start Source data

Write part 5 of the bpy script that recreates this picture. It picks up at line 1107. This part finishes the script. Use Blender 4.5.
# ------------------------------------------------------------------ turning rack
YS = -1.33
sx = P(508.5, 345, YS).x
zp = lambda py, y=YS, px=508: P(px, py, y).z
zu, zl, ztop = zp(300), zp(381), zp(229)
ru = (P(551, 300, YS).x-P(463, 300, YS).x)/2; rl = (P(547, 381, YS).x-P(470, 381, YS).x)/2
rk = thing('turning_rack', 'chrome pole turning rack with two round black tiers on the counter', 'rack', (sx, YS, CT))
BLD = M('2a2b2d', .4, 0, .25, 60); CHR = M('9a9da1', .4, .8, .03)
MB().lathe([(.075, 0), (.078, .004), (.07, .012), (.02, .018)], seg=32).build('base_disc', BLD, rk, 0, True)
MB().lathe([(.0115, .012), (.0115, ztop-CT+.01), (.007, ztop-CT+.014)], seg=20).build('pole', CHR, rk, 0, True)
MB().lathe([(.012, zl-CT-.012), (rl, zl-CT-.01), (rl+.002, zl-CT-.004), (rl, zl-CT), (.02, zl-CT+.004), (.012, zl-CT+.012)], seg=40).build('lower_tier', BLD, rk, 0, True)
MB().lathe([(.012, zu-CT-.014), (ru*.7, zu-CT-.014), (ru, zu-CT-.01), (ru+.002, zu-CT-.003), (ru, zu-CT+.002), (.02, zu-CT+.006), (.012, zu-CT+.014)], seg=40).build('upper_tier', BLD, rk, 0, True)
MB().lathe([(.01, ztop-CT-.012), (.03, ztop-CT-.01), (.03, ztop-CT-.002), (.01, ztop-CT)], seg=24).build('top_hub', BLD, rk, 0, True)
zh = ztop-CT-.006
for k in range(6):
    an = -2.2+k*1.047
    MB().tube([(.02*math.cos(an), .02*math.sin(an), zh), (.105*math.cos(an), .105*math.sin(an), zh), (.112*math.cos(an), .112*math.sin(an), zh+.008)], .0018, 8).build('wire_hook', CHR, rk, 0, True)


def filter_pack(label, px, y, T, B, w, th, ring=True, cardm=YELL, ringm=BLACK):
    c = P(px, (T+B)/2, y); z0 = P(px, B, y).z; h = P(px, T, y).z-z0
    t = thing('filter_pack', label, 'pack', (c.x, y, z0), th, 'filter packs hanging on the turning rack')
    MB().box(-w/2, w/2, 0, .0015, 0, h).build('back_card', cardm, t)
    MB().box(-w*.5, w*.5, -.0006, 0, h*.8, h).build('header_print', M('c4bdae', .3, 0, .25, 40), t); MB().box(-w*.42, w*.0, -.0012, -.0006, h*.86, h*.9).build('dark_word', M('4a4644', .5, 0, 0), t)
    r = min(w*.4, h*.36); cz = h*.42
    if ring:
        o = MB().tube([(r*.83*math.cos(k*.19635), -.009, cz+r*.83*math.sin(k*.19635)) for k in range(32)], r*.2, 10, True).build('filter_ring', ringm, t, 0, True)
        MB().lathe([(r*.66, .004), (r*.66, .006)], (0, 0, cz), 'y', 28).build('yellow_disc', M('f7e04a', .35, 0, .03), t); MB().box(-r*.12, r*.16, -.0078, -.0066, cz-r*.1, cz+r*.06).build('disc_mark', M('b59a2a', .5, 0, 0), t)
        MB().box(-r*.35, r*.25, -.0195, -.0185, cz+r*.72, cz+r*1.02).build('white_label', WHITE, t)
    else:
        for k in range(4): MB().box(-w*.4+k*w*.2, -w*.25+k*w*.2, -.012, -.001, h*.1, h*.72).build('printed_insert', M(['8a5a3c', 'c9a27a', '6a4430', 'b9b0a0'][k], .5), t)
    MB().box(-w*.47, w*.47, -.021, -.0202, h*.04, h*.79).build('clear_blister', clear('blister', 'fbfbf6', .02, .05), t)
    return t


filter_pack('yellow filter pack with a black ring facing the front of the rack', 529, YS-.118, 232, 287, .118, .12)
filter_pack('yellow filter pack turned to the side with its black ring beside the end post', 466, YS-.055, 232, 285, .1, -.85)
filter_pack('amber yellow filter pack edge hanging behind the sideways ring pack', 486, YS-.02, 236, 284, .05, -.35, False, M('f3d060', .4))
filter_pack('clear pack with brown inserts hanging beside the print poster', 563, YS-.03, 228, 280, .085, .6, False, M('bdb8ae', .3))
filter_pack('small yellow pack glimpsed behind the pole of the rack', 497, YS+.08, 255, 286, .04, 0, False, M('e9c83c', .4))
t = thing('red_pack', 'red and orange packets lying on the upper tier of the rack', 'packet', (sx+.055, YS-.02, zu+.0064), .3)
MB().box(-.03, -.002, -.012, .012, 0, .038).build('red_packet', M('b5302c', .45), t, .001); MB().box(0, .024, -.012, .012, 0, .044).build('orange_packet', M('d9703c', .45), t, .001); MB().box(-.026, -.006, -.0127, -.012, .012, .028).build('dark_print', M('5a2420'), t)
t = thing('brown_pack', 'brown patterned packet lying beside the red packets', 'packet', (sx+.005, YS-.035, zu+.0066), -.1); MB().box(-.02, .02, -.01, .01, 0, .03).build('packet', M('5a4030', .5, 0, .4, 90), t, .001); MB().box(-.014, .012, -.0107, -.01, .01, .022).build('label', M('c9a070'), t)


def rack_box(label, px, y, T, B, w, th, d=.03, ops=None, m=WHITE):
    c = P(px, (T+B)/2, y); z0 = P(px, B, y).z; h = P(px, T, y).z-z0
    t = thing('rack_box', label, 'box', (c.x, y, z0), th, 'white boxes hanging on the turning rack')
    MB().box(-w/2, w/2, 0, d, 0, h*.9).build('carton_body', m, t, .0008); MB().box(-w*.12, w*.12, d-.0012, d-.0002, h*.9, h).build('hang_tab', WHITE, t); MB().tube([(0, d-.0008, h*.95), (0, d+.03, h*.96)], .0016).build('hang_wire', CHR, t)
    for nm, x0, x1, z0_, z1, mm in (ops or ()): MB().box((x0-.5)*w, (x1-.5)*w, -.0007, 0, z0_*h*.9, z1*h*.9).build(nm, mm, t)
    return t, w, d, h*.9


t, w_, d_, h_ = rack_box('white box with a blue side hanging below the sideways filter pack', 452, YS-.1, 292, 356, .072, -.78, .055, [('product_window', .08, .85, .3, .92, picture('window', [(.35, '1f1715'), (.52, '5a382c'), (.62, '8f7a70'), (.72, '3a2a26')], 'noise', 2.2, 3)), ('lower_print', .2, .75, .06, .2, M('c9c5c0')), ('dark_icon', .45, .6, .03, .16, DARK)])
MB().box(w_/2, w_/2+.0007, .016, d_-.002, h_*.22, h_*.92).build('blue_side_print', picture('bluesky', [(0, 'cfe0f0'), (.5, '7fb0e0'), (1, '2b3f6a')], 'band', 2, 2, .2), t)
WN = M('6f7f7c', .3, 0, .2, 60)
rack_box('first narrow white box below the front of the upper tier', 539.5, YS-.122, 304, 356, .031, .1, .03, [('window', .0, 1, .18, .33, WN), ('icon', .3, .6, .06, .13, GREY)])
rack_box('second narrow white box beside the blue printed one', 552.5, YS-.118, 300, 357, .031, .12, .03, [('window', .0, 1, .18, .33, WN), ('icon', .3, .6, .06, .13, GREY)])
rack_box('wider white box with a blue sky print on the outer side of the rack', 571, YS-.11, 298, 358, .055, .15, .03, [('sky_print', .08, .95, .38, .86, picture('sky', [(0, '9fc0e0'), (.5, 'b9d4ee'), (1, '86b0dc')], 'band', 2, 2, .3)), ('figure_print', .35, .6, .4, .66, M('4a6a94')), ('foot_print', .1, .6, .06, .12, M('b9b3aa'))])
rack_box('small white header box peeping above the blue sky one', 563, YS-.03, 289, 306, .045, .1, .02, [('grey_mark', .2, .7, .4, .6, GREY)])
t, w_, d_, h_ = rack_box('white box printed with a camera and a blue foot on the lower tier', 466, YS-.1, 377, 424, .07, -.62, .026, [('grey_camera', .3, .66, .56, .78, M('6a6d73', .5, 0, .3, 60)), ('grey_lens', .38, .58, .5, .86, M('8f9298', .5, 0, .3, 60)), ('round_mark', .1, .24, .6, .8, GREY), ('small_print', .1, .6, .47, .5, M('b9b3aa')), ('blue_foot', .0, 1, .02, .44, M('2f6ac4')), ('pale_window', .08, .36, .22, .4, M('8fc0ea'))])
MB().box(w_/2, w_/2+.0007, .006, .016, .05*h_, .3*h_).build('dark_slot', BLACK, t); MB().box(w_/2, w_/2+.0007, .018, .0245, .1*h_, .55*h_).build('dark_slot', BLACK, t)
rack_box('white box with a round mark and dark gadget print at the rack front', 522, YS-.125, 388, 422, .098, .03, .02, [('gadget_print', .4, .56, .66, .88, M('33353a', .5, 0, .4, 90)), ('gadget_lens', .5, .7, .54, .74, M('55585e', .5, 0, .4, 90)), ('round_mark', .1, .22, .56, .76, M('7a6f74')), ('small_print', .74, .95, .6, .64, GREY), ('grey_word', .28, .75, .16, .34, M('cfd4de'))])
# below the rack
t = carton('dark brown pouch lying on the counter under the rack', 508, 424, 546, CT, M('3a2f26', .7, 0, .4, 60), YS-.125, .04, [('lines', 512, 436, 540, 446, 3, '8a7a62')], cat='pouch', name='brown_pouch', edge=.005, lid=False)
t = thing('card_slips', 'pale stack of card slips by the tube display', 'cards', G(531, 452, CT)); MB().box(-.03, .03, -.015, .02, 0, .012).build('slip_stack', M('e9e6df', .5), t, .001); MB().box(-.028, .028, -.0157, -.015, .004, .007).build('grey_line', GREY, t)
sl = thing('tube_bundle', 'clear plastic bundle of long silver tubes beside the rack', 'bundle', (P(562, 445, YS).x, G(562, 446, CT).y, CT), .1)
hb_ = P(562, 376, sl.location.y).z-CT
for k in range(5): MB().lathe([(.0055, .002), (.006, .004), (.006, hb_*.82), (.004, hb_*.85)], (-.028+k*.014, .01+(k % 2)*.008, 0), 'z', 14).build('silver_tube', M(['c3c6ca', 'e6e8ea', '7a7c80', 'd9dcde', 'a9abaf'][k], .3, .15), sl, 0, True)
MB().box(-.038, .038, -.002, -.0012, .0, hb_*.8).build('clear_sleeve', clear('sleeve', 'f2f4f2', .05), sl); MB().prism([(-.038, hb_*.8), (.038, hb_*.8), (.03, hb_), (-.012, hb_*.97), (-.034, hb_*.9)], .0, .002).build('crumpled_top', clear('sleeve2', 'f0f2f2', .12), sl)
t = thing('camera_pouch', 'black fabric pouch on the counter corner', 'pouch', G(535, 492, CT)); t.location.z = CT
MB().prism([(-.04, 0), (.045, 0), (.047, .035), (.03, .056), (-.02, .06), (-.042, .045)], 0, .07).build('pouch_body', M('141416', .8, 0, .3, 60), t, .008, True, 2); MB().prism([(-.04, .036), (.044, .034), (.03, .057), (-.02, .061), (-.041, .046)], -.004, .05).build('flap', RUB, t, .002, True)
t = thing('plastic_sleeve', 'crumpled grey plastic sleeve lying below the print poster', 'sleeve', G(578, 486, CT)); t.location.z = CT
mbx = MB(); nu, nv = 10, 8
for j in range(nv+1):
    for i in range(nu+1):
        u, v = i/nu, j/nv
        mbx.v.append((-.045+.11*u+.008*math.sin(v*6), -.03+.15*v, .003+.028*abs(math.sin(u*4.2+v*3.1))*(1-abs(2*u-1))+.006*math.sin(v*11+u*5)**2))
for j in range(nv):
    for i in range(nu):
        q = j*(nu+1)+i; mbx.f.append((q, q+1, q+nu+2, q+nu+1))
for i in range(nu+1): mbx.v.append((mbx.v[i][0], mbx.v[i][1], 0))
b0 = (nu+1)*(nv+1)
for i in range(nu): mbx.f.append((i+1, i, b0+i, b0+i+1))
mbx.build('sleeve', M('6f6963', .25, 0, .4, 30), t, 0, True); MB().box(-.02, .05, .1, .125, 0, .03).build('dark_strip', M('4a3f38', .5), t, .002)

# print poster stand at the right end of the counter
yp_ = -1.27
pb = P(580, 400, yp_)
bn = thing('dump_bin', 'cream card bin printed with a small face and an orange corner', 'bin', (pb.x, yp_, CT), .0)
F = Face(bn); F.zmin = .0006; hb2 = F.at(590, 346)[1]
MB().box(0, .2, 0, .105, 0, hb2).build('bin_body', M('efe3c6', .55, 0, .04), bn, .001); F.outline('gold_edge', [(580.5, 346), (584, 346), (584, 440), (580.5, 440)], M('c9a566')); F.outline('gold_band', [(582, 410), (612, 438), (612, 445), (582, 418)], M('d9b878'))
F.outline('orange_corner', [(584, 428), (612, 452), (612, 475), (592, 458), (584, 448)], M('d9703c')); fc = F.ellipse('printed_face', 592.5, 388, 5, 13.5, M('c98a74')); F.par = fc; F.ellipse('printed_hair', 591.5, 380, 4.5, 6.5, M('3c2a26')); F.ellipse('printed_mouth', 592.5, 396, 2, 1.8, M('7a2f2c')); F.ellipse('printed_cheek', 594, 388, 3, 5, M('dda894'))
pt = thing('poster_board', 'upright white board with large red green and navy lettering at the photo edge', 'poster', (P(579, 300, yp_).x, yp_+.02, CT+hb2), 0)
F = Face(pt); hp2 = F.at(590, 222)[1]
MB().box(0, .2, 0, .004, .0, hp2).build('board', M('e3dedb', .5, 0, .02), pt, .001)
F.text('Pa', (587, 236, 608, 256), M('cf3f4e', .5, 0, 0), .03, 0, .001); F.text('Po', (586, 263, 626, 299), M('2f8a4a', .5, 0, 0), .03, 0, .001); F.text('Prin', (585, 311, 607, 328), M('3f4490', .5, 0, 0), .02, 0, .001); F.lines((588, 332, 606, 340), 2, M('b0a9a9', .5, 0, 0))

end Source data

The request: Find "picture". Copy every line it occurs in.

Completed exercise:
Write part 5 of the bpy script that recreates this picture. It picks up at line 1107. This part finishes the script. Use Blender 4.5.
t, w_, d_, h_ = rack_box('white box with a blue side hanging below the sideways filter pack', 452, YS-.1, 292, 356, .072, -.78, .055, [('product_window', .08, .85, .3, .92, picture('window', [(.35, '1f1715'), (.52, '5a382c'), (.62, '8f7a70'), (.72, '3a2a26')], 'noise', 2.2, 3)), ('lower_print', .2, .75, .06, .2, M('c9c5c0')), ('dark_icon', .45, .6, .03, .16, DARK)])
MB().box(w_/2, w_/2+.0007, .016, d_-.002, h_*.22, h_*.92).build('blue_side_print', picture('bluesky', [(0, 'cfe0f0'), (.5, '7fb0e0'), (1, '2b3f6a')], 'band', 2, 2, .2), t)
rack_box('wider white box with a blue sky print on the outer side of the rack', 571, YS-.11, 298, 358, .055, .15, .03, [('sky_print', .08, .95, .38, .86, picture('sky', [(0, '9fc0e0'), (.5, 'b9d4ee'), (1, '86b0dc')], 'band', 2, 2, .3)), ('figure_print', .35, .6, .4, .66, M('4a6a94')), ('foot_print', .1, .6, .06, .12, M('b9b3aa'))])